[Objective]: Locate all lines with the word "scene". Copy them.

:: Recorded information

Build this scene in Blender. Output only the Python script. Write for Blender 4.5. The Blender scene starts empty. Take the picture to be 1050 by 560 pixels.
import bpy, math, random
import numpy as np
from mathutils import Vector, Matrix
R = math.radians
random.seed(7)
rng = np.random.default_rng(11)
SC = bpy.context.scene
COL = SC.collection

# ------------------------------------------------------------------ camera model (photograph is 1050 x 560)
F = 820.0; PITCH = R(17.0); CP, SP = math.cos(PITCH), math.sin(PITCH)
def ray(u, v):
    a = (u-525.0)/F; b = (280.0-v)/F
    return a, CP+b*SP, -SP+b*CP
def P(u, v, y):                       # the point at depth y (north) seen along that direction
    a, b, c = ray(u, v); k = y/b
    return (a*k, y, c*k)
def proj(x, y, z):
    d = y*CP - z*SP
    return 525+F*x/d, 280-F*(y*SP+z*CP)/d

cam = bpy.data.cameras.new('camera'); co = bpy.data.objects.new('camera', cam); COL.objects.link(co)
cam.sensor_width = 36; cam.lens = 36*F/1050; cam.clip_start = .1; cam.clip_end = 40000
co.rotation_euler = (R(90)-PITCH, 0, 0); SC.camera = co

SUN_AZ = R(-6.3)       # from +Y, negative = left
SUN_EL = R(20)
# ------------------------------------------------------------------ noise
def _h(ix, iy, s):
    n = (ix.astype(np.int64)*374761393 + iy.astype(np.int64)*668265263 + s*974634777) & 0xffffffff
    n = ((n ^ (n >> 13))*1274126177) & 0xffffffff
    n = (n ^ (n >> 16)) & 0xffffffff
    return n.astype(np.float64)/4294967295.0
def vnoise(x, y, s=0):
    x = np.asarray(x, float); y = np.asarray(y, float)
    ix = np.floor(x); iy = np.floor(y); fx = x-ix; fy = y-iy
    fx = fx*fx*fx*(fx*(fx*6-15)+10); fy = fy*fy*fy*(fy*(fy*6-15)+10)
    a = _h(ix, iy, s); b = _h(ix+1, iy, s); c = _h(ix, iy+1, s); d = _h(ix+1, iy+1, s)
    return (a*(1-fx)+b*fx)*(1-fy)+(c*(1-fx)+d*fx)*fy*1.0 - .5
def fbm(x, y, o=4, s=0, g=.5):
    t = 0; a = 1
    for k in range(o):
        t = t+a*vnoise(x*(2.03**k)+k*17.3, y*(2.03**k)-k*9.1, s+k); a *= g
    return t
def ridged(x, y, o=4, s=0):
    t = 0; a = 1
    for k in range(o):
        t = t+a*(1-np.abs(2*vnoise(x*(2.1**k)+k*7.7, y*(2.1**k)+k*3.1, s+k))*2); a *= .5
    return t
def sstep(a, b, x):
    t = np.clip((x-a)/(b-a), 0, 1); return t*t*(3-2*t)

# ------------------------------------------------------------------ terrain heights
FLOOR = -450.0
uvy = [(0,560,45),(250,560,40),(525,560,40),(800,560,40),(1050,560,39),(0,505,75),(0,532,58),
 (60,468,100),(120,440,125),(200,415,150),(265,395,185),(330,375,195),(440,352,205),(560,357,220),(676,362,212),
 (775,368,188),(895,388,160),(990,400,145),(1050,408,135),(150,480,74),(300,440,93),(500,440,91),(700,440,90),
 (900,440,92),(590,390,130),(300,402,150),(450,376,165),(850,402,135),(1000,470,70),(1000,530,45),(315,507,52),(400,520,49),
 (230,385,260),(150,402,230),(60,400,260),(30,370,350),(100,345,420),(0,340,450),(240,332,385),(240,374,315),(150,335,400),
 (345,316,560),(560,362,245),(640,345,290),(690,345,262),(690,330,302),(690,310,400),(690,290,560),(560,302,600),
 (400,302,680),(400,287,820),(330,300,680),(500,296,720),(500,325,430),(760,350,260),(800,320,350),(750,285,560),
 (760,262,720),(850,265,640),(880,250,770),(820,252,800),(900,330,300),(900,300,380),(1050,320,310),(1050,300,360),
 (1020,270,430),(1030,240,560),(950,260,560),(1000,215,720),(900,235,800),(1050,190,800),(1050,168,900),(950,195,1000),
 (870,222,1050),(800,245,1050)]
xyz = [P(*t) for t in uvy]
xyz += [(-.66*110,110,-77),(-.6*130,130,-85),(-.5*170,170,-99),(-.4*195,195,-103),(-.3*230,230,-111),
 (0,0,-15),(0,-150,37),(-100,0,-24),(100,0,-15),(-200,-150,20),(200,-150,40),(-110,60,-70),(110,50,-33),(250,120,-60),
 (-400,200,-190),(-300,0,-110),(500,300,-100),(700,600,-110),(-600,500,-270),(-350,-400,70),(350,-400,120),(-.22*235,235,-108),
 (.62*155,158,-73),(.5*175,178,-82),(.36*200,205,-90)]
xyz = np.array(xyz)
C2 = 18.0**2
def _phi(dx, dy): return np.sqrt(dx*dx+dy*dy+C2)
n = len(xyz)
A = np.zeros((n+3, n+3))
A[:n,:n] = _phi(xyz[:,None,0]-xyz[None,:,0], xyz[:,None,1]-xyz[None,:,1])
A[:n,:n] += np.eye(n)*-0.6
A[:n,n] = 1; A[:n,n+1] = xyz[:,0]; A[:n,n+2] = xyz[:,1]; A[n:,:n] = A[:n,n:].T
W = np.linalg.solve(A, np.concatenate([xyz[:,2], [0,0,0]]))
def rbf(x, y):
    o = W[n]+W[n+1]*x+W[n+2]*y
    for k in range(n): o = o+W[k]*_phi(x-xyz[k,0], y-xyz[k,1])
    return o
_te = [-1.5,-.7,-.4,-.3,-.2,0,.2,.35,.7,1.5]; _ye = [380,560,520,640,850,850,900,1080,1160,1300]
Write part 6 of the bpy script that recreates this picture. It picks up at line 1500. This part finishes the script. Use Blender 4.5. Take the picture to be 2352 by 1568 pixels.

::::

[Written answer]:
Build this scene in Blender. Output only the Python script. Write for Blender 4.5. The Blender scene starts empty. Take the picture to be 1050 by 560 pixels.
SC = bpy.context.scene